-- begin --

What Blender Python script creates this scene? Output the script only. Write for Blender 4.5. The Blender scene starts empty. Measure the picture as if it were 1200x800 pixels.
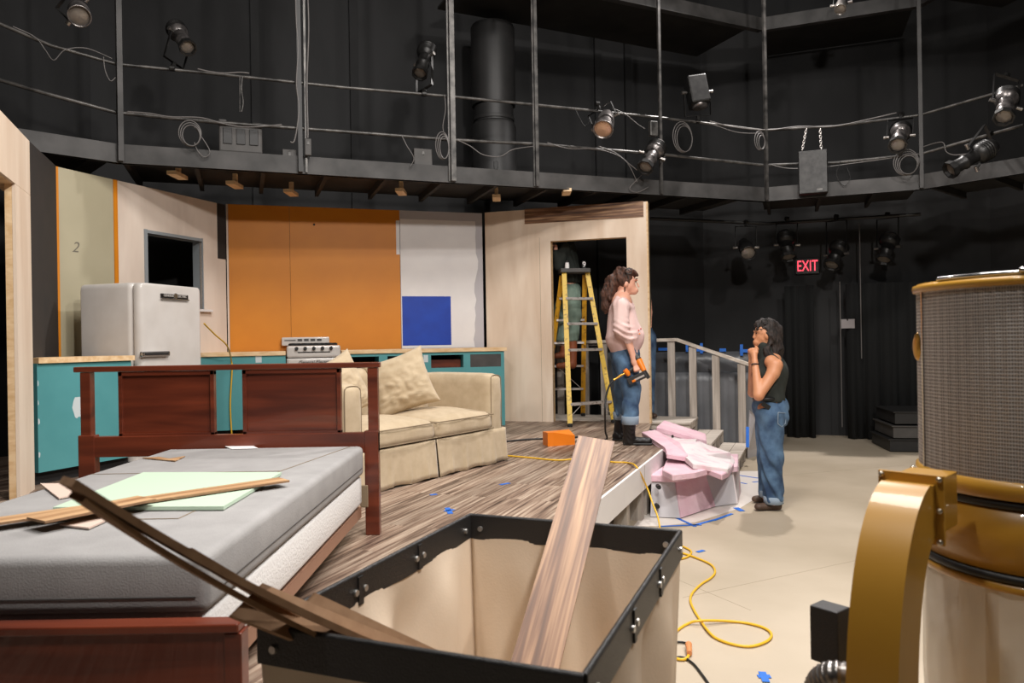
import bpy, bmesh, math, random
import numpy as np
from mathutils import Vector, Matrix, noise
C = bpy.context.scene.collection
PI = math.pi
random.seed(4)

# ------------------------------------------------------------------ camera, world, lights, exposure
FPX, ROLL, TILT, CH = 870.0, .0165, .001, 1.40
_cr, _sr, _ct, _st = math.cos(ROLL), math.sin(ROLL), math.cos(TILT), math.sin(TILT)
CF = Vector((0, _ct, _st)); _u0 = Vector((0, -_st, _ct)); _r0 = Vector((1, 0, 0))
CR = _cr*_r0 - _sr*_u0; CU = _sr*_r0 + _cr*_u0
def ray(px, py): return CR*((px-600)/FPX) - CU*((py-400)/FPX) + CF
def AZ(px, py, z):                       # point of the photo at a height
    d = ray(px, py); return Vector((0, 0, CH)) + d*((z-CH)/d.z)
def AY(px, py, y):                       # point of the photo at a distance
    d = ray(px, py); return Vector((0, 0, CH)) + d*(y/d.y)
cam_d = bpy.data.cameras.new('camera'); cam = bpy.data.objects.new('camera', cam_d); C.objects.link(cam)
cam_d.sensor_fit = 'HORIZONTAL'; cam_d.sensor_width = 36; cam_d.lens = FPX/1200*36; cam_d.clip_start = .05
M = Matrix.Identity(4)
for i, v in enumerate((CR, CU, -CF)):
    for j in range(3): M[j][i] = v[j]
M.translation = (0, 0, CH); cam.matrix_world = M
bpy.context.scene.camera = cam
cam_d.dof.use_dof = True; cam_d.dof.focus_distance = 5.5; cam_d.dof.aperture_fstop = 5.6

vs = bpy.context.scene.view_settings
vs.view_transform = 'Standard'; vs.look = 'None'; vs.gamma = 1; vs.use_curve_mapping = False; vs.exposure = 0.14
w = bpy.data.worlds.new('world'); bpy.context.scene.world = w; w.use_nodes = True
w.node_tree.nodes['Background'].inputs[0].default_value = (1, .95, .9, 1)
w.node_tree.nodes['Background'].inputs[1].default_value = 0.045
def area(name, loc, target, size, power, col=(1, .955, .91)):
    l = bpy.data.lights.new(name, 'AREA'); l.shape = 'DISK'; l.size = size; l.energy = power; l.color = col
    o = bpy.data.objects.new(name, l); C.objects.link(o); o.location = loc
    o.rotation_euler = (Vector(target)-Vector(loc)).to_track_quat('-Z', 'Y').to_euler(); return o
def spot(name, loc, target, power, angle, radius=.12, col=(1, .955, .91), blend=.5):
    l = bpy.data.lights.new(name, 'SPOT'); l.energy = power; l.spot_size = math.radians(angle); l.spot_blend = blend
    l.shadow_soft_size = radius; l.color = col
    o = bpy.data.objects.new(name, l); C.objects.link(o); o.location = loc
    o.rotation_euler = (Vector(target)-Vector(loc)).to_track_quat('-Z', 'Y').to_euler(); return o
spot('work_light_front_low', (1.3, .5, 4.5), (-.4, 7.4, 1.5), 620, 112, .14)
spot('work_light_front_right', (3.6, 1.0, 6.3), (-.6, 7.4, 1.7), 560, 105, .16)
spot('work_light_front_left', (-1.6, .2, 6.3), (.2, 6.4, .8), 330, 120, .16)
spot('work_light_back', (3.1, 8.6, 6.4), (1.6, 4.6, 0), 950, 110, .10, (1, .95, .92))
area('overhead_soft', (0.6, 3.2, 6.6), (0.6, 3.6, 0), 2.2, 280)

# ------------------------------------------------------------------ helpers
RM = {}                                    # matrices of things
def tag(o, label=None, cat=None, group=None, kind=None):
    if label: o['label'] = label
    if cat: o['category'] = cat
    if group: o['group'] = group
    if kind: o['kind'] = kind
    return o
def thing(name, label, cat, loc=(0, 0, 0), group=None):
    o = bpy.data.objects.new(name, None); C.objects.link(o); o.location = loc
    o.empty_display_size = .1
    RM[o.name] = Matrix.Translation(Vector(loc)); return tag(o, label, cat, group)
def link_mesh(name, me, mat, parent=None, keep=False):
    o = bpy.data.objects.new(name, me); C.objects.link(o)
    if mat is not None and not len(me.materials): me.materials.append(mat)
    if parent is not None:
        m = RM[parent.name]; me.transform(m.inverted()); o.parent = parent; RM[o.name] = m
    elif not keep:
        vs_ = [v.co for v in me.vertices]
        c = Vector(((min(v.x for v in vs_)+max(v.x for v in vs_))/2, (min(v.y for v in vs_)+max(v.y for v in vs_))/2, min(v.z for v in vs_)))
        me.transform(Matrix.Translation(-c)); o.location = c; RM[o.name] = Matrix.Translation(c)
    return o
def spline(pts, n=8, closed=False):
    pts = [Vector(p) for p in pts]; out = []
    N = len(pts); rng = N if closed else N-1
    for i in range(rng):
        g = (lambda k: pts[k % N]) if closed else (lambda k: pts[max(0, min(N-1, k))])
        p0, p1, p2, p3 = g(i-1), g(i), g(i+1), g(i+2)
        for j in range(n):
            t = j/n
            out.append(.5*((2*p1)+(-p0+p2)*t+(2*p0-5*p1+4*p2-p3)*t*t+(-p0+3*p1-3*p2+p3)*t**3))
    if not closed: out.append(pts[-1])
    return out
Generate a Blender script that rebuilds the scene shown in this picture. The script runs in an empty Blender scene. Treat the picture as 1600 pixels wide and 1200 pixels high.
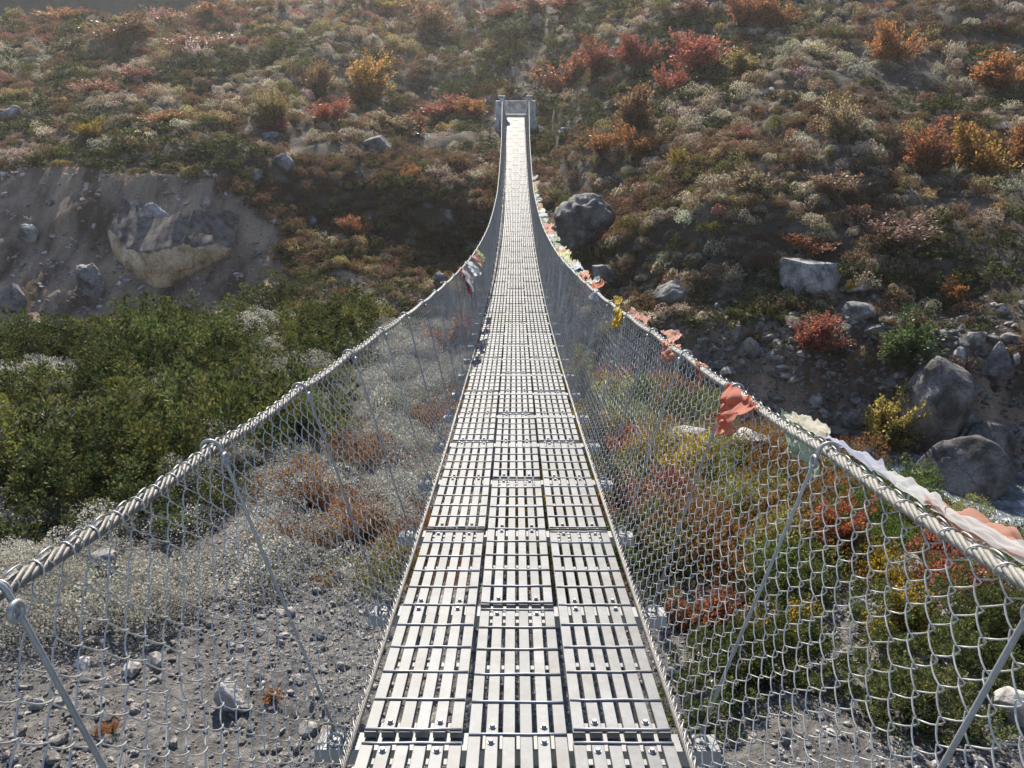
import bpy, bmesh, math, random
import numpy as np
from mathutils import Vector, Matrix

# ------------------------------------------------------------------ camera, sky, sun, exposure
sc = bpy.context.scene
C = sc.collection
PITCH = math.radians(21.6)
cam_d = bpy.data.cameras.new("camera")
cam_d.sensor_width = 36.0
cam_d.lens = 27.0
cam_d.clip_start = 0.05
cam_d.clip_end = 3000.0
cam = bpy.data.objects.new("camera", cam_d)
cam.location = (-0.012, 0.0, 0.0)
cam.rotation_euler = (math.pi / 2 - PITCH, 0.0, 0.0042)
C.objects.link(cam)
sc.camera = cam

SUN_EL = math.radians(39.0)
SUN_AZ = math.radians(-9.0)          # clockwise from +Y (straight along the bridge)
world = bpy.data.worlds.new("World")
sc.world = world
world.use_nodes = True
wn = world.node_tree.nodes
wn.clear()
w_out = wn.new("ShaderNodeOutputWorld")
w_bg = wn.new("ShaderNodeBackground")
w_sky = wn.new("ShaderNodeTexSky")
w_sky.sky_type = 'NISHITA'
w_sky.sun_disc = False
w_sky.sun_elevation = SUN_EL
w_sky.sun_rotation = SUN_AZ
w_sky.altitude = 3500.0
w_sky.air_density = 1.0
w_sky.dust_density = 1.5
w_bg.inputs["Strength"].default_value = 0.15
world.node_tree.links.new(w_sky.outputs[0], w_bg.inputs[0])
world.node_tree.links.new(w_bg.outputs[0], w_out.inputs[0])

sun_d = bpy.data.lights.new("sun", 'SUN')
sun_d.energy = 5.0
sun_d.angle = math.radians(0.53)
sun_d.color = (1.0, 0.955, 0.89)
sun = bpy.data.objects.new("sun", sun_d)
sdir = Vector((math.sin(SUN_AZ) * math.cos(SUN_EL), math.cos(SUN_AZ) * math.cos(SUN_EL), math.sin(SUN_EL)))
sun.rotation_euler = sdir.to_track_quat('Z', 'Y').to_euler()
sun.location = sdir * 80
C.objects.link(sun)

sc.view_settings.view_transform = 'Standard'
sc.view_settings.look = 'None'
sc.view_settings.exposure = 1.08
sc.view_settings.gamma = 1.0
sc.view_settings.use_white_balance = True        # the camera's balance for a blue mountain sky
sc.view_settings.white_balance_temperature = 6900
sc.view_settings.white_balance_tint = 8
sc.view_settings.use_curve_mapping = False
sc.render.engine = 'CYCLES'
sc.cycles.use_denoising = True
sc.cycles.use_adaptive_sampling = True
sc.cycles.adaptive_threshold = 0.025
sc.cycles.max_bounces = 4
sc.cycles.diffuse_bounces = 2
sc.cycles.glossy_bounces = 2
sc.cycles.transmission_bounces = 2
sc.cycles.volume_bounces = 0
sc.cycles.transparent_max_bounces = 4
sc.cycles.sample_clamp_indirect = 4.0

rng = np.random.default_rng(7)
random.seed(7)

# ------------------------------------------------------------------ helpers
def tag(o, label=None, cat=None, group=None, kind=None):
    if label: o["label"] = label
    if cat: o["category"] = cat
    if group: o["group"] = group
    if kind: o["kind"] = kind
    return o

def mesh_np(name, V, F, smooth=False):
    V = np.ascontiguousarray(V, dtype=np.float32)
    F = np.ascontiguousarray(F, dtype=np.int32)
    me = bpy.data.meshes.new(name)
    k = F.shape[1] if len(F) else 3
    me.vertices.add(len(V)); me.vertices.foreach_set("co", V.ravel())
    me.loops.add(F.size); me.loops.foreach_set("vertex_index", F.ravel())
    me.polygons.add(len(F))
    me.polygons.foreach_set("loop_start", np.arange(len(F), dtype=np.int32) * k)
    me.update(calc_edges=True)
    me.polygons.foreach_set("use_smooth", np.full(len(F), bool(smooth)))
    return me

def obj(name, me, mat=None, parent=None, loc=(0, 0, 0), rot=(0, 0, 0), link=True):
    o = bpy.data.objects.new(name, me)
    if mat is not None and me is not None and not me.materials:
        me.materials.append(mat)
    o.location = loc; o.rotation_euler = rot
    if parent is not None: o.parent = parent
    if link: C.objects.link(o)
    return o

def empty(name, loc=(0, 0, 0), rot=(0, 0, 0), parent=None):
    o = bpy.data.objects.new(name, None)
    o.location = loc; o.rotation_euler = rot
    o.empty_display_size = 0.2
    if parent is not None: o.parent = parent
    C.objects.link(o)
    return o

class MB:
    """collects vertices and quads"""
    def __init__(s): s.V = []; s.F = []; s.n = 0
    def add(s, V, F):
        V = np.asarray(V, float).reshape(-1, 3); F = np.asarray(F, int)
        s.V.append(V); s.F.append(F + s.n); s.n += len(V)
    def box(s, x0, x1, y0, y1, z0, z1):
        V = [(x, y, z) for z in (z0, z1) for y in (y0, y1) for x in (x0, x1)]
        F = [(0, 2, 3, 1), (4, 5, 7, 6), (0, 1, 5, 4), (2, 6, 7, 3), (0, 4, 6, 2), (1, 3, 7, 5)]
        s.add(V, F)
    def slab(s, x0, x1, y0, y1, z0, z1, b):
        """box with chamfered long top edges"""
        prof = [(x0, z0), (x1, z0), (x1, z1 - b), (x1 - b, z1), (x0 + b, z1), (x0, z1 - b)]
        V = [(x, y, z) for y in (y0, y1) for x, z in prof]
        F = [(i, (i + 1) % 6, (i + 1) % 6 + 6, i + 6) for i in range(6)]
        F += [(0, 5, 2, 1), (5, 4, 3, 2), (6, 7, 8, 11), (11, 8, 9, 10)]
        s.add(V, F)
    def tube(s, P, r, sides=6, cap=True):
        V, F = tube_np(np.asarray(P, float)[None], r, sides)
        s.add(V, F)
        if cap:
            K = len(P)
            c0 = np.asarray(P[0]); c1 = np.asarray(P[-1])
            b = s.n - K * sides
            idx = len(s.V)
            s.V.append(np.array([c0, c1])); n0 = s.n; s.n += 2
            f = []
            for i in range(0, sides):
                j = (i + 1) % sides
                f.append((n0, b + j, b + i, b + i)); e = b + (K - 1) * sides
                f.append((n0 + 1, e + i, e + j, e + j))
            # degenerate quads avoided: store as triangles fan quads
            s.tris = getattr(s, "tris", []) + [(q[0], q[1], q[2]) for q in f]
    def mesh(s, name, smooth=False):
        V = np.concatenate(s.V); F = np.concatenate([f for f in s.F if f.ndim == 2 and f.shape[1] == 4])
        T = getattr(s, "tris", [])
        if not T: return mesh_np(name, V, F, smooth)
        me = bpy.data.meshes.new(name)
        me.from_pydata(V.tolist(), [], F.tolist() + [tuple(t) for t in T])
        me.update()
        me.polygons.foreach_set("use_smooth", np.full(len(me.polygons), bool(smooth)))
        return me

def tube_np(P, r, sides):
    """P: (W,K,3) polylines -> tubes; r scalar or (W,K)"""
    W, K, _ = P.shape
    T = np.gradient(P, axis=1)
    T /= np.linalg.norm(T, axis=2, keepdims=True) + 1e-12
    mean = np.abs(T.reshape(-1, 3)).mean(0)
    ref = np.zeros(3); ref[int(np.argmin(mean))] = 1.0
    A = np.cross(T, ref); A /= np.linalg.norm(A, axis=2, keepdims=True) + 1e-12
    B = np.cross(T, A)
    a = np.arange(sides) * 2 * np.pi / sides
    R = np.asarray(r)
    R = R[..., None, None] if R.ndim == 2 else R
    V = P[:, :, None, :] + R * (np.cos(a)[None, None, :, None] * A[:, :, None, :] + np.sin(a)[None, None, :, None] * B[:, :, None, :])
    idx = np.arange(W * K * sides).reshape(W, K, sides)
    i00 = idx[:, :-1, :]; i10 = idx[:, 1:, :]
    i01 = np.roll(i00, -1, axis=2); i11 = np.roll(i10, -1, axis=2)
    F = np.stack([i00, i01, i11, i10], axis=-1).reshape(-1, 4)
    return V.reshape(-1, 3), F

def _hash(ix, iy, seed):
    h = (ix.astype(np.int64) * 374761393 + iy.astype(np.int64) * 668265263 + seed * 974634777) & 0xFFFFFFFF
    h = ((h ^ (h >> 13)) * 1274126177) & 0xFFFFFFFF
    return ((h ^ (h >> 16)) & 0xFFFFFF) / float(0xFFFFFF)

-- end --

Problem details. Repeat only the lines between the top of the entries above and the line containing "random.seed(4)", both ends included, without the pictures.

Worked solution.
What Blender Python script creates this scene? Output the script only. Write for Blender 4.5. The Blender scene starts empty. Measure the picture as if it were 1200x800 pixels.
import bpy, bmesh, math, random
import numpy as np
from mathutils import Vector, Matrix, noise
C = bpy.context.scene.collection
PI = math.pi
random.seed(4)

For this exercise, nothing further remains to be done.